Pompeji de bedolven stad

In achttien korte hoofdstukken herbeleven we de geschiedenis van Pompeji. Voorin vinden we een kaartje, een tijdstabel en een inhoudstafel. Midden achtste eeuw v.C. werden de eerste primitieve woningen en werkplaatsen gebouwd. Rond 100 v.C. is Pompeji voor sommige inwoners een luxueuze stad. De Romeinse kolonie wordt in 62 na C. verwoest door een hevige aardbeving. In 79 n.C. barst de Vesuvius uit en wordt de stad met de omgeving bedolven onder een aslaag. Wie het overleeft, vlucht naar elders. Toevallig stoten herders in latere eeuwen op de resten van de verdwenen stad.
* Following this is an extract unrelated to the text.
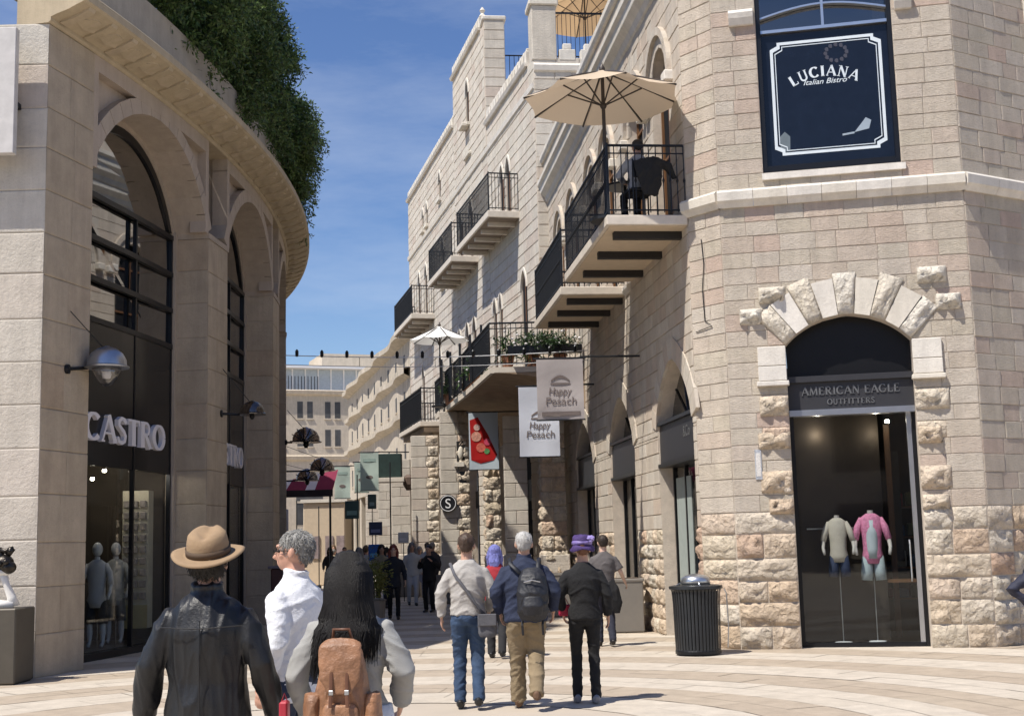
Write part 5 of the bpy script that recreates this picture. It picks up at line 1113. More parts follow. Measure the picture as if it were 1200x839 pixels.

In de loop van de achttiende eeuw gaan schatgravers aan het werk. Pas na de eenmaking van Italië in de negentiende eeuw vinden wetenschappelijke opgravingen plaats onder leiding van de archeoloog Fiorelli. Massa’s toeristen bezoeken dagelijks de ruïnes. Met de opbrengst kan de conservatie van de site worden bekostigd. Net zoals ‘Beijing’ is ‘Pompeji’ een rijk geïllustreerd boek met achterin een woordenlijst en een register. Alle termen worden duidelijk uitgelegd. Het dagelijks leven in de woningen wordt door plattegronden en dwarsdoorsneden verhelderd. Foutjes: pedagogus (i.p.v. paedagogus) op p. 15; het atrium is geen betegelde binnenplaats, maar de centrale ruimte (p. 14).